I think that part of the point is that once you have a couple thousand bottles you end up in that category whether you like it or not.

I’ve been rebalancing the cellar over the last few years and taking a pretty jagged haircut on almost everything that wasn’t blue chip, or close to it, Burgundy or Rougeard. I think the point is, and to use a recent example, if you have a bunch of Cayuse and you need to sell to create space or rebalance then you won’t get your money back. When I sold some Rhys I lost between 20-40% of the value. I needed the cellar space and had more than I wanted to drink, so I had to just shrug and move on. I have a bunch of Baudry that is pretty much worthless (for now) on the market (although, I bet Pascaline would buy it from me) and this is my version of German riesling.

The key advice is to limit what you buy of most wines to what you will reasonably drink in a given time period as there won’t be any residual value left in them.

The other great advice is instead of always trying to find the lowest W-S price, develop a relationship with a retailer and maintain a rigorous focus on provenance.
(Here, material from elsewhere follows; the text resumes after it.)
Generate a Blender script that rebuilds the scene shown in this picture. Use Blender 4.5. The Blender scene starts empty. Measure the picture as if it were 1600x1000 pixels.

I have a (very) overlarge cellar. That being said, I have discovered a few things over the last 25 years of active drinking/collecting:

  1. Good wine is good wine. Even if it’s not a personal favorite, it will be useful, even if for a party or tasting. Thankfully I have bought very little that I am no longer interested in. A lot of that has to do with buying really good wines, even if not many of the true trophies.
  2. Wines that you don’t think can handle significant age will often surprise you. I am in a tasting group that formed in 1974 (I joined in 1998). Guys are pulling wines from their personal storage that they bought decades ago - even things that we would never have thought to age - and they are really interesting to drink. Granted wine making has changed, but since I have never loaded up on the dubious stuff (e.g. high octane Aussie Shiraz), I think I will see similar, if not identical results over the next couple of decades. Wines I bought in the mid-1990s are coming along quite nicely, with lots of time to spare.
  3. I bought too many magnums. Oh well. That’s why God made weekends.
  4. I have finally started to get to the point where pricing bothers me. This is a good sign. I can drink from the cellar, and just pick up a few things to cover holes (e.g. I am always running out of Chianti), rather than constant accumulation.
  5. I had zero intent to sell anything. I have sold a handful of bottles, but it’s not the goal.